DIRECTIONS FOR THIS TASK ▸ Quote, without change, all of the lines that follow.

PROVIDED DATA ▸
/---

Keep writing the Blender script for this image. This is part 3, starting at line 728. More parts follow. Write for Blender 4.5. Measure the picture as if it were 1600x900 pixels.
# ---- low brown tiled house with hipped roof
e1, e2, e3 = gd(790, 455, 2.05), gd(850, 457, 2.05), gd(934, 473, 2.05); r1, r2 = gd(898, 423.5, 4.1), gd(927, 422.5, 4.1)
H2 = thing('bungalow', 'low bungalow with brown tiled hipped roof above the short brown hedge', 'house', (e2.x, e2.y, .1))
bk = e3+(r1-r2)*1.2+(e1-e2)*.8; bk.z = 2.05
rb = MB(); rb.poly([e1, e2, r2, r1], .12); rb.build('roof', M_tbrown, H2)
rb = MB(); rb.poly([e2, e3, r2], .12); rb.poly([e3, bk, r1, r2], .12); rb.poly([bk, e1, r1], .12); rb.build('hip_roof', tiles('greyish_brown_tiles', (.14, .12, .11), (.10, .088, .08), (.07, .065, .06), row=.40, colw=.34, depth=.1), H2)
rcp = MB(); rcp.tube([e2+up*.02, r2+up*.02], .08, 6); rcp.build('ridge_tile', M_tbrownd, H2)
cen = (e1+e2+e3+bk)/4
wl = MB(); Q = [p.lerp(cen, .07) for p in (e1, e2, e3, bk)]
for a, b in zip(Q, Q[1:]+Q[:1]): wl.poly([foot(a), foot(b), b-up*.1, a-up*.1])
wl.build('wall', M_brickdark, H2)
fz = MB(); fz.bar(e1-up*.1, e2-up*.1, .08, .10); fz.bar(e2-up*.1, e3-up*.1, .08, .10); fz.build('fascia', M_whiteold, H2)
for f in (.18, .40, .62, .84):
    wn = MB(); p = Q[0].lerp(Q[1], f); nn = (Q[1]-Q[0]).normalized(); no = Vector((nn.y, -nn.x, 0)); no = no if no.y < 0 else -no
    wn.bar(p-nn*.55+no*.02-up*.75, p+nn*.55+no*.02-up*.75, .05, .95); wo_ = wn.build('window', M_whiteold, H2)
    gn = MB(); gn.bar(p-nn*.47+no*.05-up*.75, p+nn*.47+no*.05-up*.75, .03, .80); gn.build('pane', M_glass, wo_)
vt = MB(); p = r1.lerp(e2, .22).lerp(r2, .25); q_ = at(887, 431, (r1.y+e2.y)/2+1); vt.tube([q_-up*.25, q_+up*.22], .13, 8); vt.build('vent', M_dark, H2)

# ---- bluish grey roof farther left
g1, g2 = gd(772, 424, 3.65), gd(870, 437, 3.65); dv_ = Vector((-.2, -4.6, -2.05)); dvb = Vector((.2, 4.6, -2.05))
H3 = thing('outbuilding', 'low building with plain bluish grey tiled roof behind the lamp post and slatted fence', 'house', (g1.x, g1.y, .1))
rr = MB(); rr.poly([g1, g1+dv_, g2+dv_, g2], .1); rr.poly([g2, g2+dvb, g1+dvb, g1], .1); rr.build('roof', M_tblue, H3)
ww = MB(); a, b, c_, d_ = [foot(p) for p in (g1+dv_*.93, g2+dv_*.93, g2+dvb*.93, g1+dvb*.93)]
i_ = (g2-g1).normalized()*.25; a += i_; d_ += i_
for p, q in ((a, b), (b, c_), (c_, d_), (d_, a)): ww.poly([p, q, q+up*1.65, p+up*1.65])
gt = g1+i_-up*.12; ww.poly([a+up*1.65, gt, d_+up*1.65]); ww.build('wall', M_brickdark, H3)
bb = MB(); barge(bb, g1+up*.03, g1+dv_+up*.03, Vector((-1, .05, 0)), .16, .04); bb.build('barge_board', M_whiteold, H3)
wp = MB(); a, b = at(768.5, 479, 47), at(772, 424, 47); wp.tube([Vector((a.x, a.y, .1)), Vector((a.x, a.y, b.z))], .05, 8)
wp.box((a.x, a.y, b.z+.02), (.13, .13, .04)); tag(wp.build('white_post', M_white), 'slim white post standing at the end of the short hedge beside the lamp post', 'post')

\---

FINAL RESULT ▸
Keep writing the Blender script for this image. This is part 3, starting at line 728. More parts follow. Write for Blender 4.5. Measure the picture as if it were 1600x900 pixels.
# ---- low brown tiled house with hipped roof
e1, e2, e3 = gd(790, 455, 2.05), gd(850, 457, 2.05), gd(934, 473, 2.05); r1, r2 = gd(898, 423.5, 4.1), gd(927, 422.5, 4.1)
H2 = thing('bungalow', 'low bungalow with brown tiled hipped roof above the short brown hedge', 'house', (e2.x, e2.y, .1))
bk = e3+(r1-r2)*1.2+(e1-e2)*.8; bk.z = 2.05
rb = MB(); rb.poly([e1, e2, r2, r1], .12); rb.build('roof', M_tbrown, H2)
rb = MB(); rb.poly([e2, e3, r2], .12); rb.poly([e3, bk, r1, r2], .12); rb.poly([bk, e1, r1], .12); rb.build('hip_roof', tiles('greyish_brown_tiles', (.14, .12, .11), (.10, .088, .08), (.07, .065, .06), row=.40, colw=.34, depth=.1), H2)
rcp = MB(); rcp.tube([e2+up*.02, r2+up*.02], .08, 6); rcp.build('ridge_tile', M_tbrownd, H2)
cen = (e1+e2+e3+bk)/4
wl = MB(); Q = [p.lerp(cen, .07) for p in (e1, e2, e3, bk)]
for a, b in zip(Q, Q[1:]+Q[:1]): wl.poly([foot(a), foot(b), b-up*.1, a-up*.1])
wl.build('wall', M_brickdark, H2)
fz = MB(); fz.bar(e1-up*.1, e2-up*.1, .08, .10); fz.bar(e2-up*.1, e3-up*.1, .08, .10); fz.build('fascia', M_whiteold, H2)
for f in (.18, .40, .62, .84):
    wn = MB(); p = Q[0].lerp(Q[1], f); nn = (Q[1]-Q[0]).normalized(); no = Vector((nn.y, -nn.x, 0)); no = no if no.y < 0 else -no
    wn.bar(p-nn*.55+no*.02-up*.75, p+nn*.55+no*.02-up*.75, .05, .95); wo_ = wn.build('window', M_whiteold, H2)
    gn = MB(); gn.bar(p-nn*.47+no*.05-up*.75, p+nn*.47+no*.05-up*.75, .03, .80); gn.build('pane', M_glass, wo_)
vt = MB(); p = r1.lerp(e2, .22).lerp(r2, .25); q_ = at(887, 431, (r1.y+e2.y)/2+1); vt.tube([q_-up*.25, q_+up*.22], .13, 8); vt.build('vent', M_dark, H2)

# ---- bluish grey roof farther left
g1, g2 = gd(772, 424, 3.65), gd(870, 437, 3.65); dv_ = Vector((-.2, -4.6, -2.05)); dvb = Vector((.2, 4.6, -2.05))
H3 = thing('outbuilding', 'low building with plain bluish grey tiled roof behind the lamp post and slatted fence', 'house', (g1.x, g1.y, .1))
rr = MB(); rr.poly([g1, g1+dv_, g2+dv_, g2], .1); rr.poly([g2, g2+dvb, g1+dvb, g1], .1); rr.build('roof', M_tblue, H3)
ww = MB(); a, b, c_, d_ = [foot(p) for p in (g1+dv_*.93, g2+dv_*.93, g2+dvb*.93, g1+dvb*.93)]
i_ = (g2-g1).normalized()*.25; a += i_; d_ += i_
for p, q in ((a, b), (b, c_), (c_, d_), (d_, a)): ww.poly([p, q, q+up*1.65, p+up*1.65])
gt = g1+i_-up*.12; ww.poly([a+up*1.65, gt, d_+up*1.65]); ww.build('wall', M_brickdark, H3)
bb = MB(); barge(bb, g1+up*.03, g1+dv_+up*.03, Vector((-1, .05, 0)), .16, .04); bb.build('barge_board', M_whiteold, H3)
wp = MB(); a, b = at(768.5, 479, 47), at(772, 424, 47); wp.tube([Vector((a.x, a.y, .1)), Vector((a.x, a.y, b.z))], .05, 8)
wp.box((a.x, a.y, b.z+.02), (.13, .13, .04)); tag(wp.build('white_post', M_white), 'slim white post standing at the end of the short hedge beside the lamp post', 'post')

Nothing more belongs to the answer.